As Hurricane Bill came boiling out of the Caribbean in August, it was mostly a normal work week for Ross Buchmueller, save with making sure his fledgling insurance company was adequately prepared for any influx of calls from policyholders.

Those calls never materialized as the storm stayed well out to sea. As the 2009 hurricane season draws near a close with a storm yet to make landfall in Connecticut, Buchmueller’s big bet looks like a good one of providing homeowners insurance to wealthy residents of Fairfield County, neighboring Westchester County and Long Island, N.Y.

Privilege Underwriters Reciprocal Exchange (PURE) is domiciled in Florida, where it has an office in Fort Lauderdale, and has its headquarters in White Plains, N.Y. The company has about 65 employees in total, and markets both directly and through independent insurance agencies.

In a drive to improve its visibility, PURE recently ran an ad campaign on New Haven Line trains between Connecticut and New York City, and has run television ads as well.

PURE is selling policies where industry giant Allstate Insurance Co. declined to do so after 2006, after the carrier publicly announced it would curtail writing coastal homeowner’s coverage in the Tri-state region on actuarial models predicting the possibility of a second Long Island Express hitting the region.

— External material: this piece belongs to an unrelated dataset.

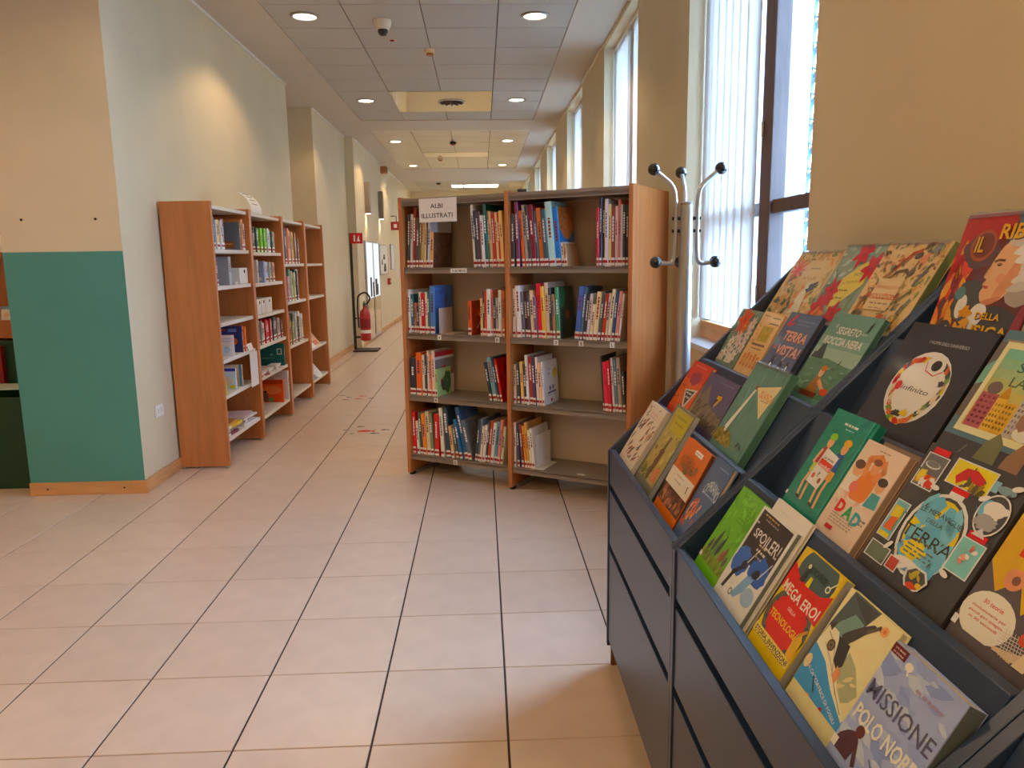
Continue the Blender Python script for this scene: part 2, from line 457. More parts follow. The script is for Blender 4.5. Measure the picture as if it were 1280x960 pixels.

The 1938 storm killed more than 700 people, most of them in Rhode Island, and caused $6 billion in damage in current dollars. Experts say it an identical storm struck today it could cost nearly $40 billion in damage.

State Farm continues to stand by that decision, commenting on it in an August conference call with investors.

For longtime Allstate homeowners who may have been miffed at Allstate pulling out of the coastal Connecticut and New York markets, they may have gotten a pyrrhic victory – the region has not been hit by a major hurricane, while the Midwest where Allstate transferred its attention has been wracked by tornadoes the past few years at enormous costs.

“We found by looking at changes in weather patterns that the water in the Atlantic and in the Gulf of Mexico did get significantly warmer over the last few years which does fuel more severe hurricanes,” said George Ruebenson, president of Allstate Protection & Financial.

Allstate maintains a significant presence in Connecticut through other property and casualty insurance it sells, including auto insurance.

Of course, insurance carriers are able to hedge their risk through a range of means, including rates, investments, and reinsurance from companies such as Stamford-based General Re or Swiss Re, which has its U.S. headquarters in Armonk, N.Y.

And Buchmueller maintains that upscale homes near waterways, while expensive, often represent better risks due to superior construction that can limit roof or flood damage.

“I can assure you that very little of our original (business plan) involved hurricanes,” Buchmueller said. “What we saw was that there was a relatively unsaturated market in this area.”

At the same time, the AIG and Chubb veteran had no forecast for the credit storm that battered investment and real-estate markets in the past year. Greenwich-based W.R. Berkley Corp. is among the carriers predicting an escalation in property and casualty insurance rates as a result.

“When we started the company, financial risk would not have been at the top of our worries,” Buchmueller said. “We hired a (consultant) … to help us with our investment strategy, and what we told them was, ‘keep it in the fairway.’ The fairways were a lot narrower than we thought.”